The copy was done by using the first piece as a stencil and just slicing the lines into another mostly ruined part. Of course they didn't stay perfectly put while I was working on them, nor was my knife usage near exemplary, so instead of a twin I got a sibling of sorts.


These support parts were to be attached together at such a distance where the plane could just be dropped on, engines ending hugging the structure between them. The maximum width was to be almost as wide as the space between the engines, to avoid any shaking around, but not so tight that the paints would get scraped off.

I measured the approximate width first and cut four support pieces to flesh out the pylon. My idea wasn't to make this a solid-walled piece because that would've looked too bulky. These four may not have been enough, but this (the next two photos) was as far as I got in my first session.


The long flat part would've benefited from, thematically, a couple of round-ended rectangles. Acknowledging my status as a total beginner I did not even dream of trying to do anything fancy and decorated. A very bare-bones construct was going to be just good enough for the 'Mumblings.


II - A baseplate and fine-tuning

When my construct's gluings had cured I had to try it out. As a whole it was leaning a bit too much right (from the pilot's viewpoint), which was ok considering the attitude of the plane, but not for the structural stability. I cut a square baseplate for my pylon and glued a small spacer between it and the pylon's bottom to straighten the setup a bit. The craftsmanship was still... ugly.



The plane's position was otherwise ok but I felt it was a bit too level with the horizon, I wanted it to be doing a banking turn. A quick fix was also an ugly one: I sliced off a chunk of the left rear corner of the pylon's top (well described, eh?). In the photo below the adjustment was still in progress.

To add some little details I drilled a pair of holes to the upper and lower ends of the pylon, and carved them a bit wider with the old x-acto knife. This way I could push a narrow polystyrene rod through each to add another kind of "support beam" to my construction.

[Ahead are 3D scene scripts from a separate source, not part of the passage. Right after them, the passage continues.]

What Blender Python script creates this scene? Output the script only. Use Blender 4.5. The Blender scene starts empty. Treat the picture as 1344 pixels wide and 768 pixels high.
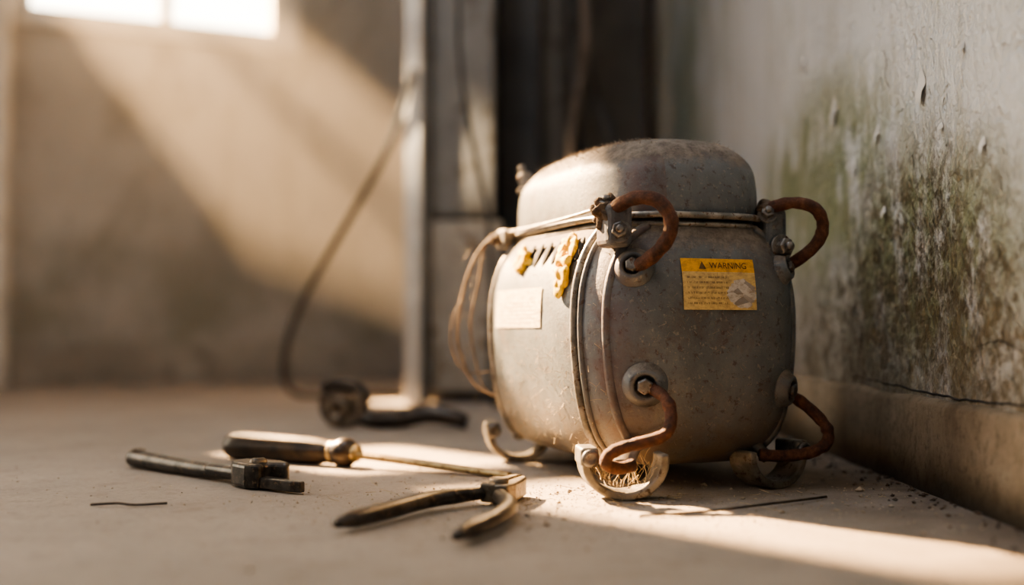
import bpy, bmesh, math, random
from mathutils import Vector, Matrix, noise as mnoise
random.seed(7)
scene=bpy.context.scene
COL=scene.collection

# ------------------------------------------------------------ materials
class NT:
    def __init__(s,name):
        s.m=bpy.data.materials.new(name); s.m.use_nodes=True
        s.t=s.m.node_tree; s.b=s.t.nodes['Principled BSDF']; s.o=s.t.nodes['Material Output']
    def n(s,typ,**kw):
        nd=s.t.nodes.new(typ)
        for k,v in kw.items():
            if hasattr(nd,k): setattr(nd,k,v)
            else: nd.inputs[k].default_value=v
        return nd
    def l(s,a,b): s.t.links.new(a,b)
    def coord(s,kind='pos'):
        if kind=='pos': return s.n('ShaderNodeNewGeometry').outputs['Position']
        return s.n('ShaderNodeTexCoord').outputs['UV' if kind=='uv' else 'Object']
    def scale(s,vec,sc):
        m=s.n('ShaderNodeMapping'); m.inputs['Scale'].default_value=sc; s.l(vec,m.inputs['Vector']); return m.outputs[0]
    def noise(s,vec,scale,detail=5,rough=.6,dist=0.):
        nd=s.n('ShaderNodeTexNoise'); nd.inputs['Scale'].default_value=scale; nd.inputs['Detail'].default_value=detail
        nd.inputs['Roughness'].default_value=rough; nd.inputs['Distortion'].default_value=dist
        s.l(vec,nd.inputs['Vector']); return nd.outputs[0]
    def ramp(s,fac,stops):
        r=s.n('ShaderNodeValToRGB'); e=r.color_ramp.elements
        while len(e)<len(stops): e.new(.5)
        for el,(p,c) in zip(e,stops):
            el.position=p; el.color=(tuple(c)+(1,)) if isinstance(c,(tuple,list)) else (c,c,c,1)
        s.l(fac,r.inputs[0]); return r.outputs[0]
    def mix(s,fac,a,b,blend='MIX'):
        m=s.n('ShaderNodeMix'); m.data_type='RGBA'; m.blend_type=blend
        for i,x in ((0,fac),(6,a),(7,b)):
            if isinstance(x,(int,float)): m.inputs[i].default_value=x
            elif isinstance(x,(tuple,list)): m.inputs[i].default_value=tuple(x)+(1,)
            else: s.l(x,m.inputs[i])
        return m.outputs[2]
    def math(s,op,a,b=0.,c=0.,clamp=False):
        m=s.n('ShaderNodeMath'); m.operation=op; m.use_clamp=clamp
        for i,x in enumerate((a,b,c)):
            if isinstance(x,(int,float)): m.inputs[i].default_value=x
            else: s.l(x,m.inputs[i])
        return m.outputs[0]
    def sep(s,vec):
        x=s.n('ShaderNodeSeparateXYZ'); s.l(vec,x.inputs[0]); return x.outputs
    def bump(s,h,strength=.3,dist=.001,prev=None):
        b=s.n('ShaderNodeBump'); b.inputs['Strength'].default_value=strength; b.inputs['Distance'].default_value=dist
        s.l(h,b.inputs['Height'])
        if prev is not None: s.l(prev,b.inputs['Normal'])
        s.l(b.outputs[0],s.b.inputs['Normal']); return b.outputs[0]
    def set(s,**kw):
        for k,v in kw.items():
            k=k.replace('_',' ')
            i=s.b.inputs[k]
            if isinstance(v,(int,float)): i.default_value=v
            elif isinstance(v,(tuple,list)): i.default_value=tuple(v)+(1,)
            else: s.l(v,i)
        return s

def simple(name,c1,c2,scale=60,rough=.6,metal=0.,bump=.3,dist=.0008,kind='obj',c3=None,lo=.4,hi=.6):
    N=NT(name); v=N.coord(kind)
    f=N.noise(v,scale); c=N.ramp(f,[(lo,c1),(hi,c2)])
    if c3:
        g=N.ramp(N.noise(v,scale*3.1,6,.7),[(.56,0.),(.62,1.)]); c=N.mix(g,c,c3)
    N.set(Base_Color=c,Roughness=rough,Metallic=metal)
    if bump: N.bump(N.noise(v,scale*4,4),bump,dist)
    return N.m

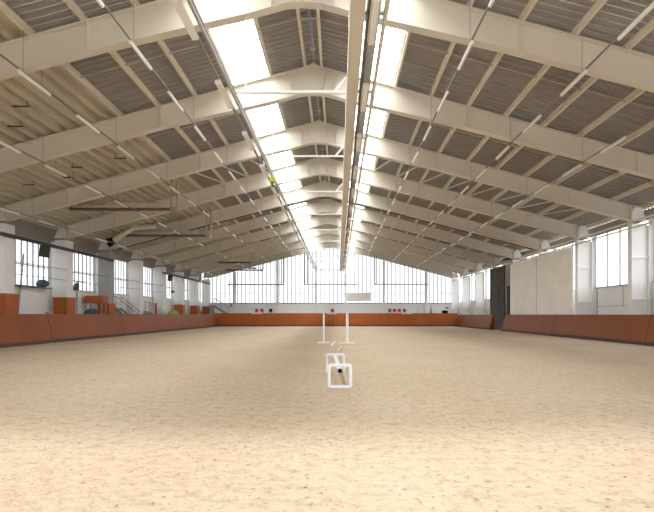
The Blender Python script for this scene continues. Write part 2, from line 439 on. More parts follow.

I didn't take photos of puttying, sanding and filing all these horrors away. Next I had to start thinking if this should be flat black or maybe the sky blue had more merits.

Attitude test

In its new and improved stance the plane looked much, much better. I've always liked the shape of the Flanker and this model really benefited from this dynamic-ish display pose.



23.10.19

Undercarriage IV

The right landing gear

After I had updated my superglue bottle to a fresh one I attacked the second landing gear bay. This time the glue solidified noticeably faster, which wasn't really a surprise. Of course the landing gear
pieces were unequal compared to each other, so my aftermarket pistons were going to be of different sizes. I followed the same routine, so instead of repeating myself for a change I just decided to share the results below.



My shuttle was still not standing straight. Though, being cockpitless it was noticeably rear-heavy, so it wouldn't have stood straight in any case but kept falling on its back.

The landing gear bay doors

After getting those done I stopped to ponder for a good while whether or not I should attach the bay doors or not. Not gluing them on dependent on me greebling their surroundings or doing something else noteworthy. Ultimately the painting of the landing gear bays  weighed more than the outsides of the doors, so I glued them in. At this point I still had time and the space to add some random decorative cables or something else, should the inspiration strike.




At this point I glued the rotating wings solidly in place. I was noticeably less distressed by it while gluing it than what I had excepted. I mean, I was sealing something off against my original and strong decision - and a general approach of mine to keep things adjustable as far as possible.

Bonus feature: the windshield

Something made me look at it again and I realized that the windshield was obscenely dirty. I washed it gently with dishwashing solution and the difference was indeed amazing. Now, should I go and paint its outer frame edges rubbery, after all?